Tu m'as donné le goût de boire un thé vert...
*soupir* une si belle lettre d'adieu...
"Vert"! Pourquoi pas. Mais pour moi votre parcours laotien me laisse des sensations très aquatique avec ce majestueux Mékong... que vous aurez le bonheur de retrouver encore et encore sur votre route et ces splendides levers et couchers de soleil.
Kenavo
Vous m'inspirez beaucoup...
Un jour, dans ma vie j'irai au Laos! Et si ça n'arrive pas, je ne m'appelle plus Mariane Pilon!

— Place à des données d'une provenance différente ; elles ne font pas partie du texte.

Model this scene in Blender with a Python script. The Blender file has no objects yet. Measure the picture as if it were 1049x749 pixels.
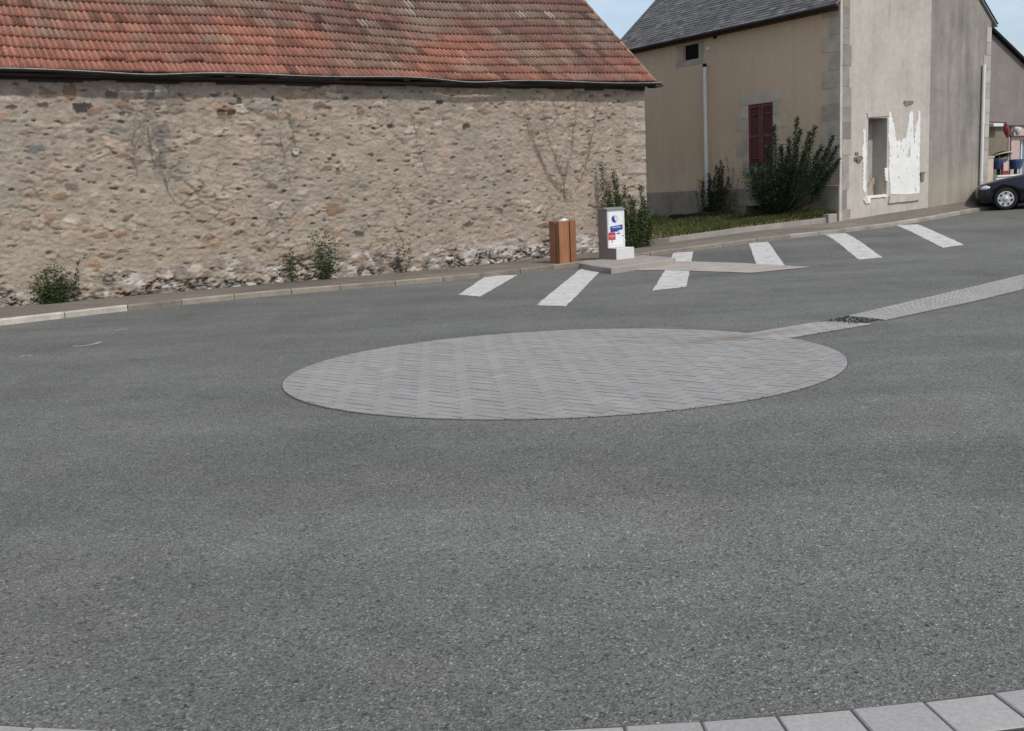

Une chose est certaine, c'est que vous avez vraiment une belle plume.
Mariane
La mémoire olfactive n’est-elle pas une des plus puissantes qui peut faire resurgir les émotions précises vécues même plusieurs années auparavant? Vous n’avez pas fini de sniffer et de vous remémorer ses souvenirs ô combien inoubliables! J’ai encore souvenir du savon qu’utilisait ma mère dans notre bain... l’odeur la plus marquante jusqu’à ce jour fut la montagne d’orange en train de brûler en plein cœur de Bamako, eurk… Vous avez demandé quoi au Père Noël?
Cathyxx
Michel...Je suis maintenant amoureuse du Laos...Quel don tu as pour faire passer l'amour , par -delà les mers, pour toucher nos coeurs de ta plume de poète.
Merci
Annie Bergeron
p.s Vous me manquez xxx
monsieur Sardi, vous savez que quand je lis cette lettre que vous dédicassez au Laos je pense et repense à l'année passé quand vous nous lisiez différents textes. Je me souviens de tout ça et quand je vous vois dans certains billets précédents jouer de la guitare à des jeunes enfants je me met à leurs place. J'étais assis devant et je me laissais guider par votre lecture. Ça ma si bien marquer que je suis devant mon ordinateur 2h du matin sans pouvoir m'empêcher de vous écrire pour que vous ayez une pensée pour moi à l'instant où vous lirez ceci. Merci pour tout, votre capitaine de`l'équipe de football des citadins 2010 qui est fulllll frais et qui se la crois, j'espère vous faire deviner qui je suis.
À très bientôt
Salut Capitaine!
Difficile d'oublier celui qui avait collé une jolie phrase poétique sur mon bureau lors de l'opération notocollants!